Explore Together (outdoors): Outdoor Listening

  • camera
  • chart paper
  • clipboard
  • marker
  • paper
  • listen
  • loud
  • predict
  • quiet
  • sound

MA Standards:

Speaking and Listening/SL.PK.MA.1: Participate in collaborative conversations with diverse partners during daily routines and play.

MA Draft Standards:

Physical Sciences/Matter and Its Interactions/PS4.A: Investigate different sounds made by different objects and different materials and reason about what is making the sounds. [Cause and Effect]

Head Start Outcomes:

Logic and Reasoning/Reasoning and Problem Solving: Recognizes cause and effect relationships.

PreK Learning Guidelines:

English Language Arts/Language 2: Participate actively in discussions, listen to the ideas of others, and ask and answer relevant questions.
Science and Technology/Living Things and Their Environment 15: Use their senses of sight, hearing, touch, smell, and taste to explore their environment using sensory vocabulary.

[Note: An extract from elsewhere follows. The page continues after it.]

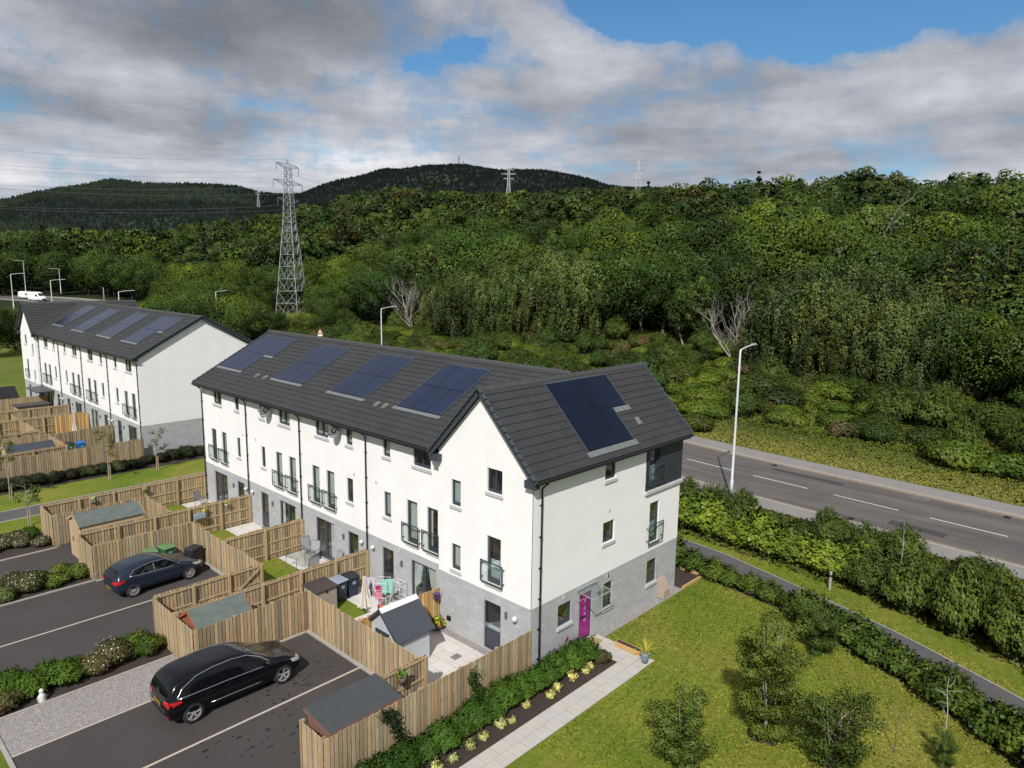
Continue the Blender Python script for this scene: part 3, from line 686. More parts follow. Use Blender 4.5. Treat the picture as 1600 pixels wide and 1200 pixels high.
E1 = [(1.63,2.48,1.25,2.18,'sm',None),(3.02,3.88,.06,2.15,'front',None),(4.68,5.32,.98,2.12,'sm',None),(8.06,8.86,.98,2.12,'sm','left'),
      (4.48,5.3,3.98,4.9,'sm',None),(8.08,8.87,2.98,4.92,'jul','half'),(4.5,5.27,6.75,7.55,'sm',None)]
CL = (7.6, 10.66, 5.6, 7.93)
Fm, Fg, Fe, RP = terrace(B1, .32, 5.32, 29.05, 10.65, 7.87, 10.93, 10.87, holes_main=M1, holes_gab=G1, holes_end=E1, clad=CL)
for F, L in ((Fm, M1), (Fg, G1), (Fe, E1)):
    for a, b, c, d, k, cu in L:
        window(B1, F, a, b, c, d, k, cu)
        if k == 'jul': balcony(B1, F, a, b, c)
# slate cladding corner with its french window
cl = MB(Fe); wall_grid(cl, CL[0], CL[1]+.03, CL[2], CL[3], [(7.85,8.68,5.75,7.55)], n=.03)
z = CL[2]
while z < CL[3]-.1:
    for u0, u1 in ((CL[0], 7.85), (8.68, CL[1]+.045)): cl.add([(u0,.034,z+.17),(u1,.034,z+.17),(u1,.05,z),(u0,.05,z)], [(0,1,2,3)])
    z += .18
cl.F = None; cl.poly([(10.69,-.03,5.6),(10.69,2.4,5.6),(10.69,2.4,7.9),(10.69,-.03,7.9)])
cl.build('cladding', 'cladding', B1)
window(B1, Fe, 7.85, 8.68, 5.75, 7.55, 'jul', 'half', sill=False); balcony(B1, Fe, 7.95, 8.85, 5.78)
sb = MB(Fe); sb.box(7.55, 10.75, 0, .13, 5.42, 5.58); sb.build('string_course', 'sill', B1, bevel=.015)
for y in (28.98, 23.01, 16.97, 10.93): pipe(B1, Fm, y, 0, 7.75)
pipe(B1, Fe, .42, 0, 7.65)
for y, z in ((20.1,6.95),(13.2,6.95)): dish(B1, Fm, y, z+.55)
for y in (23.35, 22.55, 11.4, 10.45): wall_vent(B1, Fm, y, 2.05, s=.1)
for y in (25.1, 20.25, 13.05, 8.3): wall_light(B1, Fm, y, 1.85)
for u, z in ((23.6,5.3),(22.0,5.3),(12.0,5.3),(10.2,5.3),(25.2,2.42),(20.2,2.42),(13.0,2.42),(8.5,2.42)): wall_grille(B1, Fm, u, z)
wall_light(B1, Fg, 1.27, 1.95); wall_vent(B1, Fg, .75, 2.0, s=.11)
m = MB(Fg); m.box(4.55, 4.75, 0, .08, .5, .68); m.build('tap_box', 'black', B1)
wall_light(B1, Fe, 4.33, 1.82)
for u, z in ((4.9,5.35),(1.95,2.42),(4.95,2.42),(5.0,2.42)): wall_grille(B1, Fe, u, z)
# glass door canopy
cn = thing('door_canopy', None, None); cn.parent = B1
m = MB(Fe); m.add([(2.8,.0,2.42),(4.15,.0,2.42),(4.15,.85,2.32),(2.8,.85,2.32)], [(0,1,2,3)]); m.build('glass_panel', 'railglass', cn)
m = MB(Fe); m.bar((2.8,.02,2.44), (4.15,.02,2.44), .05, .05); m.bar((2.8,.85,2.32), (4.15,.85,2.32), .03, .04)
for u in (2.85, 4.1): m.bar((u,0,2.4), (u,.84,2.31), .025, .03); m.tube([(u,.0,1.95),(u,.55,2.32)], .012, 5)
m.build('bracket', 'galv', cn)
# gas meter box
m = MB(Fe); m.add([(9.05,0,.05),(9.6,0,.05),(9.6,0,.95),(9.05,0,.95),(9.05,.38,.05),(9.6,.38,.05),(9.6,.38,.42),(9.05,.38,.42),(9.6,.12,.95),(9.05,.12,.95)],
    [(4,5,6,7),(7,6,8,9),(9,8,2,3),(0,4,7,9,3),(1,2,8,6,5)]); m.build('meter_box', 'meter', B1, bevel=.02)
# solar arrays on the long slope
ex, mid, run, rise, ze, zr, gx0, gl, half, gr, ov = RP
sl = rise/run; nl = math.hypot(1, sl)
def fn_m(a, b, h): return (b - h*sl/nl, a, ze+(b-ex)*sl + h/nl)
sg = gr/half; ng = math.hypot(1, sg)
def fn_e(a, b, h): return (a, b - h*sg/ng, (ze-.1)+(b+ov)*sg + h/ng)
array(B1, fn_m, {(c, r) for c in (1,2,3) for r in (0,1)} | {(0,1)}, 24.95, 1.6, 1.0+.02, 1.62, [(25.97,29.03,1.6),(24.95,25.97,3.22)])
for y0 in (18.85, 12.85, 7.08): array(B1, fn_m, {(c, r) for c in (0,1,2) for r in (0,1)}, y0, 1.6, 1.03, 1.58, [(y0,y0+3.09,1.6)])
array(B1, fn_e, {(c, 1) for c in range(4)} | {(c, 0) for c in range(3)}, 3.32, .05, 1.06, 1.18, [(3.32,6.5,.05),(6.5,7.56,1.23)], .005, 'solar_dark')
for y, x in ((23.8,1.5),(22.8,1.5),(11.6,1.45),(10.95,1.45)):
    m = MB(fn_m); m.box(y-.14, y+.14, x-.16, x+.16, .02, .05); m.box(y-.08, y+.08, x-.1, x+.02, .05, .1); m.build('roof_vent', 'flash', B1)
m = MB(fn_e); m.box(7.55, 7.85, .45, .72, .02, .05); m.box(7.63, 7.75, .47, .58, .05, .09); m.build('roof_vent', 'flash', B1)

# ---- the far row
B2 = thing('terraced_row', 'farther white rendered row with a blank end gable facing the nearer row', 'terrace building', (1.1, 42.4, .05))
k = 6.95/6.04; M2 = []
A_ = [(1.2,2.4,6.74,7.66,'dbl','sides'),(4.15,4.7,6.74,7.66,'sm',None),(.85,1.58,3.02,5.05,'jul','left'),(2.24,3.0,3.02,5.05,'jul','full'),(4.17,4.7,3.82,5.05,'sm','blind'),(1.0,2.73,.1,2.25,'patio','left'),(4.05,4.91,.1,2.25,'door',None)]
B_ = [(1.2,1.74,6.74,7.66,'sm','blind'),(3.3,4.5,6.74,7.66,'dbl',None),(1.2,1.74,3.82,5.05,'sm',None),(2.85,3.59,3.02,5.05,'jul','full'),(4.24,4.97,3.02,5.05,'jul','left'),(.87,1.75,.1,2.25,'door',None),(3.02,4.74,.1,2.25,'patio','full')]
for i in range(4):
    for w_ in ((A_, B_)[i % 2]): M2.append((w_[0]*k+6.95*i, w_[1]*k+6.95*i, *w_[2:]))
G2 = [(28.6,29.2,5.7,6.81,'sm','blind'),(31.0,31.8,6.6,7.6,'dbl',None),(28.6,29.2,2.9,4.03,'sm','full'),(31.0,31.8,2.98,4.95,'jul','left'),(31.0,31.9,.08,2.18,'door',None)]
Fm2, Fg2, Fe2, RP2 = terrace(B2, 0, 5.6, 0., 10.6, 8.02, 11.12, 11.05, gable_low=False, Yg0=27.8, gx=-.35, holes_main=M2, holes_gab=G2)
for F, L in ((Fm2, M2), (Fg2, G2)):
    for a, b, c, d, kk, cu in L:
        window(B2, F, a, b, c, d, kk, cu)
        if kk == 'jul': balcony(B2, F, a, b, c)
for y in (.07, 6.95, 13.9, 20.85, 27.7): pipe(B2, Fm2, y, 0, 7.9)
for y in (6.6, 7.3, 20.5, 21.2): wall_vent(B2, Fm2, y, 2.05, s=.1)
for y in (4.0, 9.9, 17.8, 23.9): wall_light(B2, Fm2, y, 1.85)
ex, mid, run, rise, ze, zr, *_ = RP2; sl2 = rise/run; nl2 = math.hypot(1, sl2); ex2, ze2 = ex, ze
def fn_2(a, b, h): return (b - h*sl2/nl2, a, ze2+(b-ex2)*sl2 + h/nl2)
array(B2, fn_2, {(c, r) for c in (1,2,3) for r in (0,1)} | {(0,1)}, 1.75, 1.1, 1.1, 1.66, [(2.85,6.1,1.1),(1.75,2.85,2.76)])
for y0, n_ in ((9.05,3),(16.4,3)): array(B2, fn_2, {(c, r) for c in range(n_) for r in (0,1)}, y0, 1.1, 1.15, 1.66, [(y0,y0+3.4,1.1)])
array(B2, fn_2, {(c, 1) for c in range(3)} | {(c,0) for c in (0,1,2)}, 23.3, 1.25, 1.12, 1.6, [(23.3,26.6,1.25)])
m = MB(); m.box(-1.6, 0, 23.6, 27.6, 2.35, 2.45); m.build('door_canopy', 'slate', B2)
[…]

Explore Together (outdoors): Outdoor Listening

© Commonwealth of Massachusetts, Department of Early Education and Care. All rights reserved.

STEM Key Concepts: Sounds have a source; An action has to happen to make a sound; Sounds vary in three ways: volume, pitch, and timbre; Different objects make different sounds

ELA Focus Skills: Compare and Contrast, Speaking and Listening, Vocabulary

Safety Tips:

  • Be aware of and check areas for poison ivy, poison sumac, and bushes with thorns before taking children outside.
  • Remind children to wash their hands before and after the activity.
  • Children's allergies need to be taken into account before going outside.

Have children think about the sounds they heard earlier. Ask volunteers to describe a sound they heard and tell where they heard it.

  • Make the sound of a bird or a car honking or another outdoor sound children will recognize. Ask, Where do you usually hear a <bird chirping, car honking>? (outside)
  • Say, Today we will go outside to listen for sounds. But before we go outside, let’s make a list of sounds we think we might hear. What sounds do you predict you will hear when we go outside? Have children use the terms loud and quiet as they dictate, write, or draw their predictions on the chart paper. Then go outside, taking clipboards and markers for children to dictate or record observations.

Once outside, gather children and sit quietly and listen to the sounds all around. After one minute, ask questions such as,

  • What sound do you hear?
  • Have you ever heard a sound like that before? Where?
  • What do you think is making that sound?

Allow children to explore different areas within your view. Encourage them to explore with a partner and record (dictate, draw, or take photos) their observations as they listen for sounds.

Reflect and Share Together
Once inside, discuss children’s observations and compare the list of predicted sounds with the list of sounds that the children actually heard. Ask,

  • Were there any sounds you thought you would hear but didn’t?
  • What surprised you about the sounds that you did hear?